He may think that the middle is the safest place to be when stuff hits the fan, but Yvan, the most anodyne member of a polarized three-man friend group, soon finds out otherwise.
When Serge and Marc raise their fists at each other in what, ultimately, is a fight for their friendship, Yvan gets the worst of their blows. So much for being a namby-pamby "Minnesota Nice" buddy who's always trying to please everyone.
Male friendship gets entertainingly tested in "Art," Yasmina Reza's Tony-winning one-act now in a taut, timely production by Kimberly Senior at the Guthrie Theater. "Art," which was later translated from the French by Christopher Hampton, premiered in 1994 in the wake of that era's culture wars.
The cultural milieu has changed since then. Critical theory has given way to critical race theory as the cultural bugaboo. But the discussions around modernism and the value of art remain timely, even as the play has become more sharply focused on the stakes for the men's friendship.
When divorced dermatologist Serge (Robert O. Berdahl) buys a white-on-white painting for 200,000 francs, Marc (Patrick Sabongui), an engineer, takes existential offense. He is so unsettled by the fact that his friend has "spent two hundred grand on some piece of white [expletive]," he begins to take homeopathic anti-anxiety meds.
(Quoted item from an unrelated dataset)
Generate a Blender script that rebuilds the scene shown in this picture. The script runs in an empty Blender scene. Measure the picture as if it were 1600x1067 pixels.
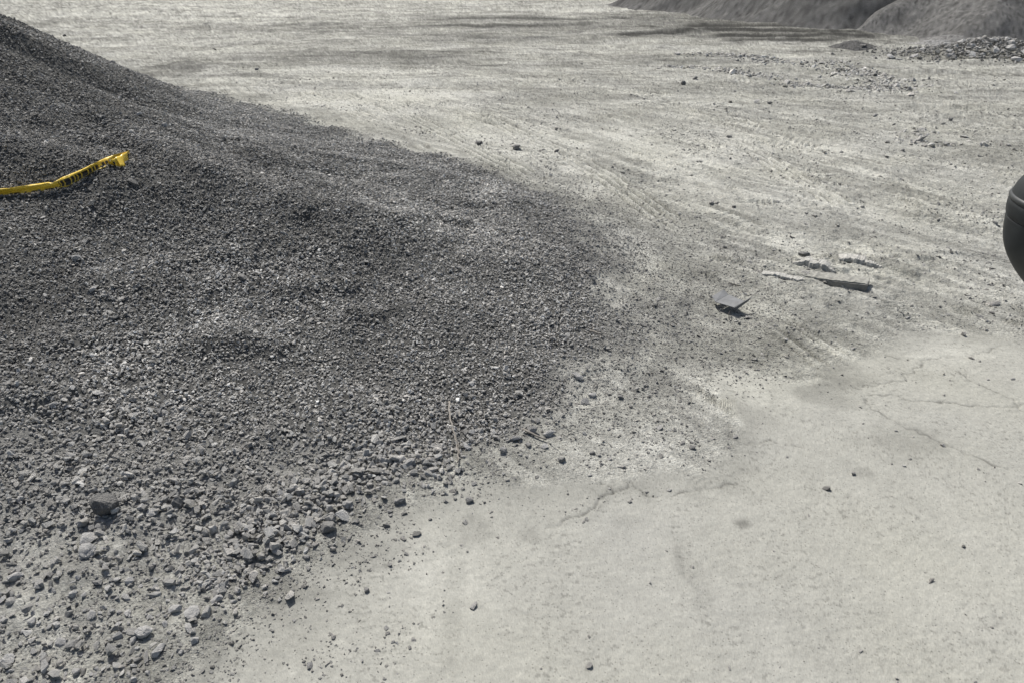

Both Marc and Serge respectively turn to Yvan (Max Wojtanowicz) for support. Yvan, naturally, agrees with both of his friends.
Senior has staged the action on a literally listing edge. Brian Sidney Bembridge's set is a floating floor suspended like a raft on water, tilted at an angle, so we get the sense that these men can easily slide off. That austere design is effectively married to Xavier Pierce's similarly spartan lighting scheme and Mikhail Fiksel's go-go party score.
The three actors are unreservedly excellent, with Wojtanowicz delivering a showstopping sequence. It happens after Serge and Marc have been waiting on Yvan so long, they miss their planned movie showtime. Both men are incredibly agitated when Yvan (Wojtanowicz) barges in to explain himself.